ECLI:NL:RBOBR:2016:1894
Rechtbank Oost-Brabant
- Eerste aanleg - enkelvoudig
- Rechtspraak.nl
Bevoegdheid en rechtsgeldigheid van een overeenkomst tot geldlening onder bewind
In deze zaak, die werd behandeld door de Rechtbank Oost-Brabant, is de rechtsgeldigheid van een overeenkomst tot geldlening tussen eiser en gedaagde aan de orde. Eiser heeft een bedrag van € 5.400,00 geleend aan gedaagde, die ten tijde van de overeenkomst onder bewind stond. De overeenkomst is op 2 december 2014 ondertekend, terwijl het bewind op 19 januari 2015 werd opgeheven. Eiser vordert terugbetaling van de lening, vermeerderd met rente en buitengerechtelijke kosten, terwijl gedaagde aanvoert dat de overeenkomst niet rechtsgeldig is omdat deze is aangegaan tijdens het bewind.
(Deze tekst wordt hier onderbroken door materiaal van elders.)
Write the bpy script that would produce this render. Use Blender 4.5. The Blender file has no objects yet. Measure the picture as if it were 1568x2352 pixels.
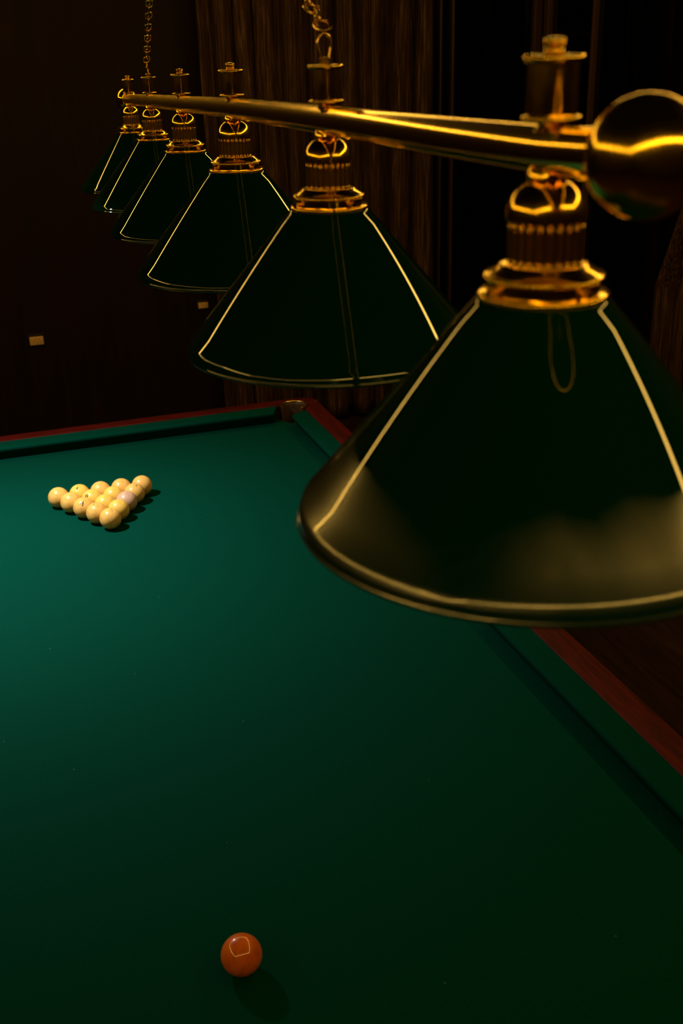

De rechtbank oordeelt dat, hoewel gedaagde onder bewind stond, de overeenkomst tot geldlening niet als een beschikkingshandeling kan worden aangemerkt die onder het bewind valt. De rechter stelt vast dat de overeenkomst rechtsgeldig is, maar dat eiser geen verhaal kan zoeken op de goederen die eerder onder bewind stonden, omdat hij op de hoogte was van het bewind. Gedaagde heeft niet kunnen aantonen dat zij bedragen heeft terugbetaald, waardoor de vordering van eiser wordt toegewezen.
De rechtbank wijst de gevorderde rente af, omdat deze niet verschuldigd is volgens de overeenkomst. Ook de gevorderde buitengerechtelijke kosten worden afgewezen, omdat deze niet correct zijn vermeld in de aanmaning. Gedaagde wordt veroordeeld in de proceskosten, met uitzondering van de kosten die verband houden met de toevoeging van eiser. De beslissing van de rechtbank is uitvoerbaar bij voorraad.